In what will come as a shock to absolutely no one in light of what I wrote previously, I've been playing a whole hell of a lot of Hamster's re-release of Tetris: The Grand Master on my Switch. Even when it lacks certain features and QOL aspects of Tetris' current guidelines, it turns out that the prospect of not having to turn on MAME or my supergun every time I want to play it is an alluring proposition indeed. So much so, it's put Harvestella completely on the backburner as my main game to unwind after work. (You're still great and I'll get back to you during the holiday break, I promise!)
Much to my surprise, though, the bulk of my time hasn't been in the regular score attack or 20G modes, but rather, the secret "Big Mode." Originally accessible only be inputting a code on the title screen, in this re-release, it's broken out as its own readily selectable leaderboard category, meaning it's more or less available at the press of a button from the main menu. Having only very lightly dabbled in this mode in the past because of the hassle of accessing it on the real thing, this has been unexpectedly revelatory, as it's given me a proper opportunity to evaluate it on its own merits and man, this is a perversely fascinating way to play Tetris.
On the face of it, TGM's Big Mode is as straightforward as it gets. The pieces are twice as large as usual while the well itself remains the same size. Since mathematically speaking you now have to manipulate 16 chunks' worth of mass for each piece instead of the usual 4, this means that if you're not careful, the well will fill up very, very fast. And the best way to fill up the well very, very fast is to try to play Big Mode like it's regular Tetris because the now-claustrophic space you're afforded with the unchanging well results in pieces not fitting together in the same way as before. Or, they might if you get two complimentary pieces. But at that point, you've probably already filled up most of the lateral space for at least one row of the well, if not two. Empty spaces are therefore an inevitability much earlier than they otherwise would be in a conventional Tetris game when playing well, and if you try to avoid them by playing "perfectly," you'll soon be stacked right up to the top where you confront the other bitter reality unique to Big Mode: the effective ceiling is far lower because pieces now need far more empty space to spawn and rotate.
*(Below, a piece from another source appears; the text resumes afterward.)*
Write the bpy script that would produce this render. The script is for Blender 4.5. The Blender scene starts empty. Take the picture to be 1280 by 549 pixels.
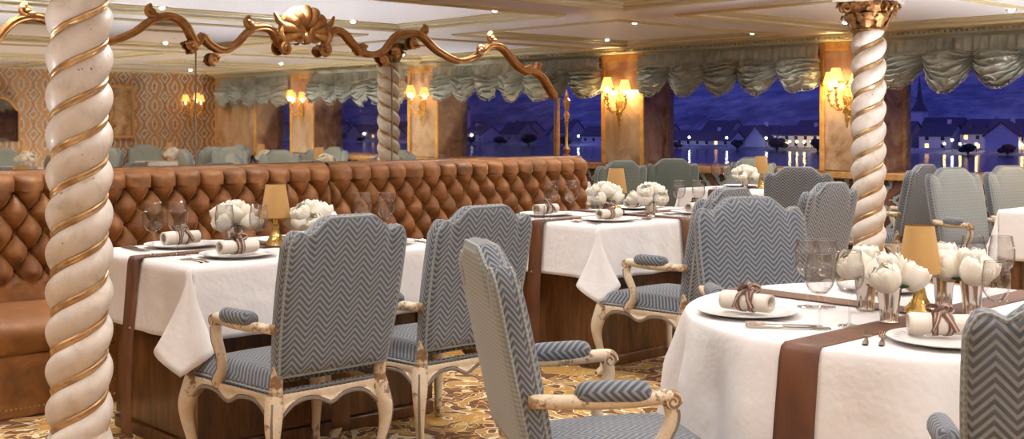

You'll much more regularly lose because of an incoming piece clipping the board than from having the board properly top up from a full well.
In my experience, to avoid this fate, or at least delay it, you end up having to all but forsake pursuing any Tetrises whatsoever, instead opting to build much flatter, lateral wells that can facilitate quick one or two-line clears to keep shaving off the top as routinely as possible. This leads to some fascinating reevaluations of the way in which these supersized pieces now relate to each other within the well and it's forced me to unlearn some very entrenched habits to achieve any modicum of leaderboard success. When you resign yourself to introducing empty spaces to pursue short term goals and how in fact, the best play you can make often involves deliberately creating them, you end up resorting to wild things you almost never have to in vanilla flavors of Tetris. I pieces almost always get laid flat to pave the way for an easy one-line clear attainable with nearly any other follow-up piece, while Js and Ls get hung off of ledges in such a way as to cause two-line clears at their top and bottom, leaving a space open in the middle to be hopefully filled in their wake by whatever's coming next. There's nothing to inherently stop you from playing regular Tetris like this, too, but the smaller piece sizes mean that you almost never have to; the greater breadth afforded relative to the well inherently incentivizes much cleaner overall play-styles, barring some fancier tricks like T-spins and whatnot. By comparison, the premium placed on space in Big Mode offers a massive incentive to achieve proper all-clears (ie: emptying the space completely so no chunks remain after a line clear), a feat made all the more difficult by a piece randomizer that, to my eye, is very hell-bent on trying to offer you the worst piece possible for any giving situation, or at least close to it.
I know this is a lot of Tetris shop talk from someone who would only describe himself as, at best, very casually, lightly competitive, but hopefully the clip I've pasted above from one of my own sessions earlier today highlights just how much the mere act of enlarging the pieces while keeping all of the other rules the same changes how you play the game. It feels wrong and, indeed, perverse to play Tetris like this and yet that's the very reason I can't stop myself from taking another stab over and over again. If you can hold your own in Tetris and stuff like 20G Mode in this game or getting, say, top 10 in Tetris 99 isn't so daunting to you, I genuinely urge you to give this mode a spin. Even if the skills and strategies accrued while playing it don't really plausibly transfer to many other kinds of Tetris, after two decades of basically the same old, same old post-guideline solidification, it's a hell of a refreshing way to play that challenges your well-building approach at its most fundamental.